Se vogliamo essere puri, dobbiamo custodire il corpo, il quale è il più gran­de nemico della purezza.
Pur dando al corpo quanto gli spetta, non gli si conceda troppa libertà. Chi non riesce a dominare con facilità i pro­pri sensi, presto o tardi perderà la bella virtù.
Iddio ci ha dato gli occhi affinché po­tessimo servircene in bene. Essi però sono chiamati le finestre dell'impurità; difatti guardare, pensare e peccare, sono spesso indivisibili.
Non è lecito guardare ciò che non è lecito desiderare. Si custodiscano dunque gli occhi e non si posino maliziosamente nè sopra oggetti nè sopra persone. Uno sguardo cattivo può dare la morte al­l'anima. Eppure, con quanta facilità si profa­nano gli occhi! ...
Dovremmo essere tanto grati a Dio per il dono della lingua; invece la maggior parte delle persone se ne serve in male. Quante parolacce triviali e libere si pro­nunziano nella rabbia, oppure nello scherzo! Quante frasi equivoche si met­tono fuori per fare dello spirito!
Tuttavia ciò che costituisce un gran­de male, è il discorso disonesto o vergo­gnoso. Il parlare scandalosamente è la rovina della propria purezza e dell'al­trui e costituisce per lo più un grande male.
Bisognerebbe fare una lotta spietata al parlare immorale, rimproverando senza tanto riserbo chi ha la sfacciataggine d'intavolare certi discorsi ... che fan­no vergogna.
È necessario mortificare la curiosità di sapere e di sentire ciò che non è con­veniente.
Siccome le orecchie non si possono chiudere, come si fa per gli occhi, la mi­glior cosa è allontanarsi da chi tiene cat­tivi discorsi. Nè si pensi che l'ascoltare chi parla scandalosamente sia cosa insi­gnificante, poiché si comporta male chi fa il discorso disonesto e chi l'ascolta volentieri.
Il corpo è tempio dello Spirito Santo; si rispetti perciò come una cosa sacra. Il senso del tatto sia delicatamente custodito e si porti grande rispetto alla propria ed all'altrui persona, evitando ogni libertà illecita con se e con gli altri. Il cuore è fatto per amare; perciò non tutti gli amori sono leciti.
Quando ci si accorge che il cuore tende ad un amore non buono, bisogna subito troncare gli affetti, diversamente le fiam­me amorose aumenteranno sempre più e si svilupperà un incendio inestinguibile.

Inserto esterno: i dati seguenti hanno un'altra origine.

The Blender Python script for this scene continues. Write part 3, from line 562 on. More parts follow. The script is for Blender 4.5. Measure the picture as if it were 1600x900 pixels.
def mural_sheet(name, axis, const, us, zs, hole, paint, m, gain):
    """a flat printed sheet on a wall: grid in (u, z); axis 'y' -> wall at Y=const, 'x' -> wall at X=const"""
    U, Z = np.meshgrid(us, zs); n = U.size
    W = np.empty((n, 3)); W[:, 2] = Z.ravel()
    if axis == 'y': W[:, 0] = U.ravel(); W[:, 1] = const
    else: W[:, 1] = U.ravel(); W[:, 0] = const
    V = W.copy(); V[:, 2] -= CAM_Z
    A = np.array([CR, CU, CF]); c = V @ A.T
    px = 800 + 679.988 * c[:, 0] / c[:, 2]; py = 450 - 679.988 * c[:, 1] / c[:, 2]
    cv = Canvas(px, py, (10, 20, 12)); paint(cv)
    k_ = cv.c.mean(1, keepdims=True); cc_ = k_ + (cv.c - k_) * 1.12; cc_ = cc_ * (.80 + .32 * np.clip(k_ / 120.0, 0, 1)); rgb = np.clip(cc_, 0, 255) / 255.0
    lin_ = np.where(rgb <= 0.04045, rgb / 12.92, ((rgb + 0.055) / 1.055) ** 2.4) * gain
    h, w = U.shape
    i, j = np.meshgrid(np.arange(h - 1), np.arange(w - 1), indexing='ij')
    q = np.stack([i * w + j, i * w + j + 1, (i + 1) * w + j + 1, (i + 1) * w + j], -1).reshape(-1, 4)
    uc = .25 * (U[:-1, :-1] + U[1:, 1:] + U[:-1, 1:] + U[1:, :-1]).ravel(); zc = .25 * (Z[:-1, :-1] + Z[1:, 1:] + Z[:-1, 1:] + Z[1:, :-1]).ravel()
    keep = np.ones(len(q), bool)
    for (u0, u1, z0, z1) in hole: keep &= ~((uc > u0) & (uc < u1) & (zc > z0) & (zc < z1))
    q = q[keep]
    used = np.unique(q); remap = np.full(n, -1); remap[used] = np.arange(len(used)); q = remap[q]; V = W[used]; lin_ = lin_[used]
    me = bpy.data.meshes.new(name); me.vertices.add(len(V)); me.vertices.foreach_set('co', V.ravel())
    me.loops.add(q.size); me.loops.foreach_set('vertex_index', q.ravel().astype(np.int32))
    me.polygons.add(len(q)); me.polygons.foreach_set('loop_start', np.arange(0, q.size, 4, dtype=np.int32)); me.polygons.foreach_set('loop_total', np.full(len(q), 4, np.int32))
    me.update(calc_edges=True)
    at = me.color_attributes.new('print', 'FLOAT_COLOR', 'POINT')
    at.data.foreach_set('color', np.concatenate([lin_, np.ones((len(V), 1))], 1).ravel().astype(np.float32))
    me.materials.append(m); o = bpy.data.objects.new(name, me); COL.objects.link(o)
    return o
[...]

Il cuore umano non tenuto a freno, porta nell'abisso della impurità e poi nell'abis­so infernale.
Pensino a custodire bene il cuore specialmente le donne, le quali sono tan­to facili ad amare!
 
I pensieri.
Ad una certa età, quando cioè si esce dalla fanciullezza, i pensieri cattivi co­minciano a disturbar la mente. Non è il caso di preoccuparsi per tali pensieri, perchè non sono mai peccato quando la volontà è contraria.
Chi ha nella mente cattivi pensieri ed impure immaginazioni, ma senza ba­dare al male che fa, unicamente per di­strazione ed inavvertitamente, non com­mette peccato alcuno.
Chi si ferma nei brutti pensieri con poca avvertenza, oppure senza la piena volontà, commette un semplice peccato leggero.
Chi invece si pasce di pensieri e desi­deri illeciti e fa ciò con piena conoscen­za e con piena volontà, è colpevole di grave peccato contro la purezza.
Coloro che si accorgono del cattivo pensiero e subito lo scacciano, o fanno ad esso l'atto contrario, non peccano, ma guadagnano merito davanti a Dio. Si confortino perciò le anime tentate, pen­sando che neppure i più grandi Santi sono stati esenti da simili assalti.
 
La cattiva abitudine.
Tutte le abitudini cattive sono fu­neste; ma l'abitudine del peccato impu­ro è la più disastrosa. Infelice chi cade e ricade con frequenza in questo pec­cato! O l'anima si rimette sulla buona via o andrà inesorabilmente perduta.
Ci sono dei mezzi efficaci per tron­care l'abitudine dell'impurità. Il primo è la buona volontà. Il demonio sugge­risce che è impossibile rompere la cate­na della cattiva abitudine; ma ciò non è vero. Chi vuole può. Quanti infatti, già schiavi del brutto vizio, si sono cor­retti ed hanno fatto penitenza! Mad­dalena, la Samaritana, Sant'Agostino, Santa Taide, Santa Maria Egiziaca, ecc.... furono anime grandemente peccatrici e scandalose, ruppero però la catena della rea abitudine ed ora sono degne di pubbli­ca venerazione sugli Altari.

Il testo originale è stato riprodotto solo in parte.